A newspaper seller (left) plies his wares, covered in election headlines, outside the National Elections Commission building in Monrovia, yesterday. United Nations helicopters and jeeps collected ballot boxes from across Liberia as local radio reported soccer star George Weah and a Harvard-trained economist emerging as early frontrunners in the country's first post-war elections. - REUTERS
MONROVIA, Liberia (AP):
LIBERIANS WERE praised for a peaceful vote yesterday as counting got under way to determine who will be president and, many hope, lead this West African nation out of decades of coups, despotic rule and war.
The U.N. special representative for Liberia, Alan Doss, commended "the patience, the determination and the friendliness displayed by all Liberians" during Tuesday's balloting, the West African country's first democratic vote since civil war ended two years ago.
NEW LIBERIA
"While we do not know which candidates will be chosen as the newly elected leaders of a democratically elected government of Liberia, we do know that today Liberians voted, cast their ballots for peace and for a new Liberia."
Vying for the country's top job Tuesday were 22 candidates - including former international soccer phenomenon George Weah, Harvard-educated politician Ellen Johnson-Sirleaf and two ex-rebel leaders.
EARLY COUNT
Early returns Wednesday showed Johnson-Sirleaf winning 25 per cent of 12,835 votes officially tallied in seven of 18 precincts nationwide, with Weah netting 21 per cent. But that count excluded the capital, Monrovia, and represents only a sliver of the 1.3 million voters registered for the election.
Voter participation was running at about 70 per cent, said Frances Johnson Morris, who chairs the national electoral commission.
A candidate must gain over 50 percent of the ballots cast on Tuesday to avert a runoff with the runner-up. Results must be posted within 15 days, although a final tally is expected earlier. A second round, if necessary, would be held in early November.
Voters also cast ballots for 30 senators and 64 representatives -- a bicameral system modeled on that of the United States.

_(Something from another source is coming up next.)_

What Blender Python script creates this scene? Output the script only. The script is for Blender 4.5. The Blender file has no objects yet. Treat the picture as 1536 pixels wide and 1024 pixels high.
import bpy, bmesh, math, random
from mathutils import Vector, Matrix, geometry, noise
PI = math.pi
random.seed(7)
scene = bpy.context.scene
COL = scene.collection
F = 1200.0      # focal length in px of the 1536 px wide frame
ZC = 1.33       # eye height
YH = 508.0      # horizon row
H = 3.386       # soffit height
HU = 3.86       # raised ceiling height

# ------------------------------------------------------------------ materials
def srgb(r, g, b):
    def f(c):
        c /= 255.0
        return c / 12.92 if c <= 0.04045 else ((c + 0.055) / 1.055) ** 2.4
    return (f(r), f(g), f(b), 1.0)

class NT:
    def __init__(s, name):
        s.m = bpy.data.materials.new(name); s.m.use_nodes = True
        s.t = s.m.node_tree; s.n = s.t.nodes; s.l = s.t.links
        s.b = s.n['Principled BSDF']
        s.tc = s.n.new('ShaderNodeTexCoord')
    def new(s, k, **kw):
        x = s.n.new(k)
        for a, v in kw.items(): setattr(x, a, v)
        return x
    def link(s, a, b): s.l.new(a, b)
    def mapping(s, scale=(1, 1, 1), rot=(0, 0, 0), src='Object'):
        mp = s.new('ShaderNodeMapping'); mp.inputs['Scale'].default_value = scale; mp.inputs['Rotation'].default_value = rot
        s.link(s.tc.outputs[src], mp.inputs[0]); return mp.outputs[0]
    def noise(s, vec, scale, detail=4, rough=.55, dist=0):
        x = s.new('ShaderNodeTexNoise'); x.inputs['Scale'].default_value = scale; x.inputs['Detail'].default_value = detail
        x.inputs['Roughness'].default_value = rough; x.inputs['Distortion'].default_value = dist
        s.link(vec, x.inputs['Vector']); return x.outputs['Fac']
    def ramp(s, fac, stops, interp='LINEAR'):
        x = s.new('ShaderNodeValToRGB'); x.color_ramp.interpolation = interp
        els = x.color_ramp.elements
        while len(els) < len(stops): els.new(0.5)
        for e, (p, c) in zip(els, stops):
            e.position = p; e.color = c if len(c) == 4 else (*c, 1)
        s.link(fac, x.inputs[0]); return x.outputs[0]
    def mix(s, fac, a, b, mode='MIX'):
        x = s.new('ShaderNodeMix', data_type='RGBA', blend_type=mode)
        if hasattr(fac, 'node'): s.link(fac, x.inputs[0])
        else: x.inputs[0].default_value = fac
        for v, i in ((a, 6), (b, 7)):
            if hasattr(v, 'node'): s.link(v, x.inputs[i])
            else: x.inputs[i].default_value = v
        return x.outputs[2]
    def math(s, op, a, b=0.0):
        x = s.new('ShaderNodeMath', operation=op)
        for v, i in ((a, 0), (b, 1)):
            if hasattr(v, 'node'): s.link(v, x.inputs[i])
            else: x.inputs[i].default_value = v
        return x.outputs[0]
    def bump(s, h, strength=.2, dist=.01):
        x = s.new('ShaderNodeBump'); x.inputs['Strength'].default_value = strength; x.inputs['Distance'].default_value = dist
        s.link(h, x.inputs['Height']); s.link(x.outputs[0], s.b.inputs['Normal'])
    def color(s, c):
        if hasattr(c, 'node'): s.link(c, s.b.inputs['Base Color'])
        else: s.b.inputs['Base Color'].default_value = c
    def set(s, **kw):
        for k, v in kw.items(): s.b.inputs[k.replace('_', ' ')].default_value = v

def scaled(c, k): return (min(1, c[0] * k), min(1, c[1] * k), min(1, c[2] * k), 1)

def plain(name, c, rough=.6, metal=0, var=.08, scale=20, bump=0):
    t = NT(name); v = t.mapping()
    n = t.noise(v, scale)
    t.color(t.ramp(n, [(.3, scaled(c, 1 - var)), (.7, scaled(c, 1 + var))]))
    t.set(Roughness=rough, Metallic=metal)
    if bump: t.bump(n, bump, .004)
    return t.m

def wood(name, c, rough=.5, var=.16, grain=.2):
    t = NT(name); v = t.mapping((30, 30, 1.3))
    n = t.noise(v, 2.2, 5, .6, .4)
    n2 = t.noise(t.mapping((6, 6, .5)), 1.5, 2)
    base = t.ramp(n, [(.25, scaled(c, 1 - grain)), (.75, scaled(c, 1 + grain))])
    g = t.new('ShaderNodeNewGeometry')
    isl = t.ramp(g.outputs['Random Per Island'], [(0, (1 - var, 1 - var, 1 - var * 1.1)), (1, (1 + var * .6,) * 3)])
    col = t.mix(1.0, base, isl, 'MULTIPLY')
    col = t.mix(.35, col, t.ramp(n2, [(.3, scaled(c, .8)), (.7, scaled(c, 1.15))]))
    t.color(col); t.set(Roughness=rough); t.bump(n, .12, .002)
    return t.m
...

Freed slaves from the United States were resettled here before they founded Africa's oldest republic in 1847.
Morris told reporters "indicative results" would be released in three to seven days. She said the commission had received no complaints so far.
Morris said helicopters were being used to retrieve ballots from remote areas to counting centers.
Liberia was once among Africa's richest countries, with vast fields of gems and valuable groves of hardwood trees and rubber plants. It has known little but strife since a first coup in 1980. Years of war ended in 2003 after warlord-turned-president Charles Taylor stepped down in a rebel invasion of the capital. A transitional government led by Gyude Bryant has ruled the country since.
On Wednesday, Bryant congratulated his countrymen on a peaceful vote.
Electoral commission chief Morris said Bryant, who was not among the candidates, could not cast a ballot because he forgot to take his voter card with him from Monrovia when he went to the southern town of Cavalla to vote.
Tuesday, Liberians waited in snaking voter queues at churches, schools and empty, long-shuttered bank buildings. Many voters sat on benches they brought with them in anticipation of a long wait or huddled under umbrellas to shelter from alternating periods of rain and pounding tropical sunshine.